As Frank Davis muses, one can only assume that the objections are because these ideas are not hideous enough.
But I'm puzzled that the Labour party is revolting against Red Ed’s fascist health plans. I can only suppose that the bastards actually want the health plans to be much more draconian than Ed is proposing, perhaps with compulsory P.E. for the entire UK population, with everyone assembling daily under barked loudspeaker instructions on village greens and town squares to perform a regime of press-ups and knee-bends and marathon runs specifically designed to kill off unfit smokers and drinkers and fat people (who oughtn't to be alive anyway). 
I'm sure they will want something along those lines. Or maybe something even worse.
Comments on all media platforms yesterday - whether they be right, left or centre - have been significantly opposed to this kind of wholesale nannying, perhaps why Labour are trying to back-track a tad.

Not that much though. Umunna can only say that "a lot" of the Mail's story is "garbage", despite at least half of it already being demanded by MPs in Westminster if you even only skim debates held there recently. Meanwhile their spin doctors are claiming that this is "not official policy" despite the Mail publishing the Labour document in its entirety, and the proposals looking very much like a milder finished article after the even more insane suggestions had been rejected.

So this is what Labour MPs - as Jacqui Smith suggests they should do - will be taking to doorsteps up and down the country prior to May 2015, is it? This is how their politicians are going to woo an electorate which despises them and is deserting the main parties in droves? By saying that a vote for Labour is a vote to be infantilised and have your life dictated to by members of the country's most untrustworthy and despised profession?

Leg Iron describes it perfectly (in the middle of last night, as is his wont) when he points out that if Labour believe this is going to be popular, they've been listening to the wrong people.
All the politicians hear these days are the whining of the lobbyists. “There is massive public support” for smoking bans, plain packs, booze control, diet control, and all the rest and it is all entirely fabricated. As the swing to UKIP – despite the constant portrayal of that party in the press as being composed of people almost as insane as those in Wastemonster now – should demonstrate to a politician with a brain. Even if it’s in a jar on his desk with ‘For emergency use only’ stencilled on it. 
That’s all they hear since they stopped listening to real people. “There is massive public support for this new measure we haven’t yet told anyone about. Look how many signatures we have written, um, collected.” Now the effects are filtering through. Moribund must genuinely believe that turning the country into a less appealing version of North Korea is what the public want. Either that, or he really does not want to win the next election.
We're a long way from that May 2010 post-election optimism in the back garden of Number 10, aren't we? You know, when Clegg was talking about "rolling back our liberties" and Cameron was hinting at a new era of liberalism now the demons of Labour had been vanquished.

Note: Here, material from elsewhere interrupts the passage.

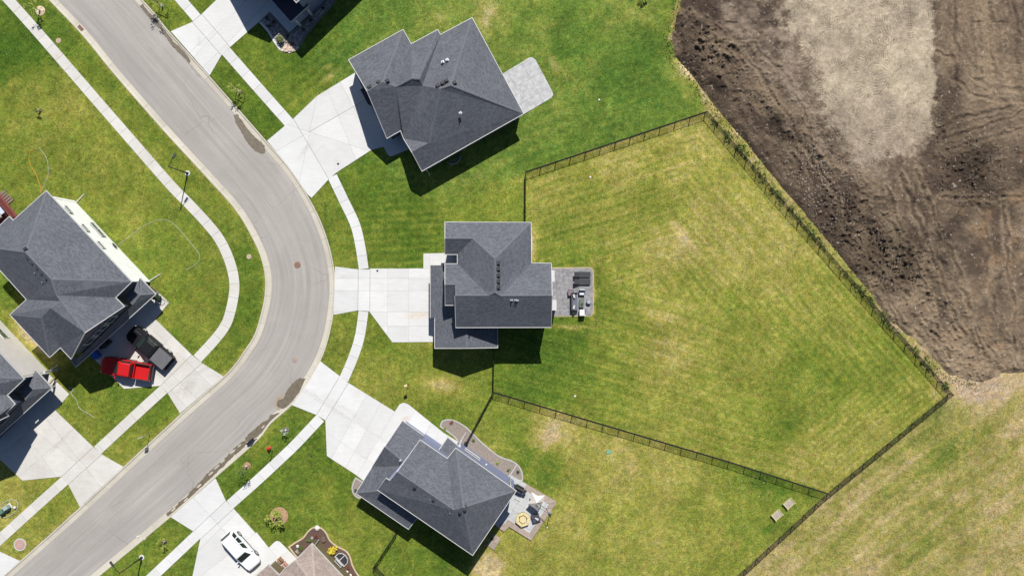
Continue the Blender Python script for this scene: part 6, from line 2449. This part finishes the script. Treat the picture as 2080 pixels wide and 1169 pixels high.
def utility_box(px, py, rz, s, m, label, h=.75):
    e = empty('utility_box', P(px, py, 0), label, 'utility box', None, rz)
    MB().box((0, 0, h * .5), (s[0], s[1], h)).build('cabinet', m, e)
    MB().box((0, 0, h + .03), (s[0] + .06, s[1] + .06, .07), 0, .9).build('lid', m, e)
    MB().box((0, 0, .02), (s[0] + .2, s[1] + .2, .08)).build('pad', M_CONC, e)
    return e


utility_box(8, 1036, .6, (.52, .42), M_UGREEN, 'left green utility box inside the pale ring near the left edge')
utility_box(18, 1028, .6, (.48, .42), mat('grey_green', (.32, .38, .36)), 'right grey green utility box inside the pale ring')
e = empty('garden_lamp', P(32, 1029, 0), 'small cream garden light on the pale ring', 'garden light')
MB().lathe((0, 0, 0), [(.1, 0), (.16, .12), (.16, .3), (.06, .38)], 10).build('cap', M_CANV, e)
MB().lathe((0, 0, 0), [(.05, -.05), (.05, .05)], 8).build('spike', M_BLACK, e)
e = empty('edging_ring', P(16, 1032, 0), 'pale oval border ring round the two utility boxes', 'border')
pts = []
for i in range(29):
    a = i / 28 * 2 * PI
    u, v = math.cos(a) * 1.30, math.sin(a) * .82
    pts.append((u * math.cos(.6) - v * math.sin(.6), u * math.sin(.6) + v * math.cos(.6), .04))
MB().tube(pts, .045, 5, cap=False).build('ring', M_HOSE, e)
e = empty('sprinkler_box', P(1237, 917, 0), 'green square valve box lid in the southern back lawn', 'valve box', rz=.1)
MB().box((0, 0, .02), (.5, .36, .08)).build('lid', mat('valve_green', (.16, .34, .20)), e)
MB().box((0, 0, -.0), (.58, .44, .07)).build('frame', M_UGREEN, e)
for i, (px_, py_, lb) in enumerate(((1199, 360, 'small white lid in the big fenced yard near the north fence'), (1217, 203, 'small white cap in the north back lawn'), (1168, 804, 'small pale cap in the fenced yard near the lower fence'),
                                    (1111, 1070, 'pale garden ball beside the raised patio corner'))):
    e = empty('cleanout_cap', P(px_, py_, 0), lb, 'pipe cap', rz=.3 * i)
    MB().lathe((0, 0, 0), [(.11, -.05), (.11, .06), (.09, .08)], 12).build('cap', mat('white_pvc', (.68, .68, .64)), e)
    MB().box((0, 0, .09), (.08, .08, .05)).build('nut', mat('white_pvc', (.68, .68, .64)), e)

# raised planter boxes near the lower fence
for px_, py_, lb in ((1577.5, 1044, 'lower left raised wooden planter box near the field fence'), (1601.5, 1021, 'upper right raised wooden planter box near the field fence')):
    e = empty('planter_box', P(px_, py_, 0), lb, 'planter', 'raised planter boxes', rz=.72)
    w_, d_, h_ = 1.08, .72, .35
    for cx_, cy_, a, b in ((0, d_ / 2, w_, .05), (0, -d_ / 2, w_, .05), (w_ / 2, 0, .05, d_), (-w_ / 2, 0, .05, d_)):
        MB().box((cx_, cy_, h_ / 2), (a, b, h_)).build('side_board', M_PINE, e)
    for sx in (-1, 1):
        for sy in (-1, 1):
            MB().box((sx * w_ / 2, sy * d_ / 2, h_ / 2 + .03), (.09, .09, h_ + .08)).build('corner_post', M_PINE, e)
    s_ = MB()
    s_.box((0, 0, h_ * .42), (w_ - .05, d_ - .05, h_ * .7))
    s_.build('soil', mat('pale_potting_soil', (.40, .36, .31), (.24, .21, .16), scale=7, fine=.3), e)


# ------------------------------------------------------------------ hoses
def hose(label, pts, m, r=.022, z=.035, name='garden_hose'):
    c = catmull([P2(*p) for p in pts], .3)
    rr = random.Random(len(pts))
    return tag(MB().tube([(x, y, z + rr.uniform(0, .01)) for x, y in c], r, 5).build(name, m), label, 'hose')


hose('orange cord in a loop on the lawn behind the west house', [(82, 392), (82, 378), (75, 358), (64, 338), (59, 322), (63, 308), (72, 302)], M_HOSEO, .03, name='extension_cord')
hose('pale hose closing the loop with the orange cord', [(72, 302), (80, 302), (92, 315), (98, 335), (97, 360), (86, 385), (80, 392)], M_HOSE, .024)
hose('long pale hose looping over the lawn beside the white wall', [(240, 497), (262, 482), (285, 464), (308, 451), (330, 446), (348, 451), (368, 470), (388, 494), (405, 516), (404, 530), (394, 540), (378, 548)], M_HOSE, .024)
hose('pale hose snaking over the lawn beside the left edge house', [(143, 795), (150, 805), (156, 812), (160, 826), (166, 832), (178, 838), (192, 847)], M_HOSE, .026)
hose('coiled pale hose on the grass at the porch corner of the left edge house', [(140, 790), (146, 786), (149, 792), (144, 796), (141, 790), (145, 785), (150, 789), (147, 796), (141, 794)], M_HOSE, .026, .05)
hose('dark hose coiled on the porch slab of the west house', [(318, 622), (324, 607), (332, 606), (336, 614), (330, 620), (322, 618), (326, 608), (336, 610), (342, 613), (340, 607)], M_VENT, .022, .08)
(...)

If anything, things have got a lot worse and each of the three main parties are engaged in a game of one-upmanship with the winner being he who can boss us around the most; where the ingenious plan to stem the flood of voters to UKIP by insulting them has failed; and where the remedy is now to turn up on our doorstep and tell us that they're sorry they haven't butt-fucked us enough but they promise to try harder if we can just give them another chance.

Perhaps Labour's proposed manifesto should be welcomed, though, especially if all parties follow Jacqui Smith's sage advice to promote their message to us personally. Because most of us will be seeing candidates of all parties knocking on our doors in the run up to May 22nd and, since they're just not getting it, we should be asking them - not just Labour, but Tories, Lib Dems, Greens and yes, UKIP too - a simple question.

Will you leave us alone?

Personally, I shall also have props behind the door as exhibits. A pack of Winston Blue, a bottle of cheap plonk, an e-cig, a packet of crisps, a can of Red Bull and, of course, a fucking chocolate orange. And I shall ask them why they think they have any right whatsoever to interfere in our choice to purchase and consume any of them.

If the answer is "blah blah, obesity crisis, blah blah, binge-drinking epidemic, blah blah, pocket money prices, blah blah, for the children, blah blah", tell them you won't even consider voting for them and expand at great length. We are in a very rare period in the electoral cycle where they come begging us for something, so make sure you use it. It's the only possible way - and I know that even that is a long shot - that these people will learn to listen to us instead of the cocktrumpets they pay out of our taxes to lobby them.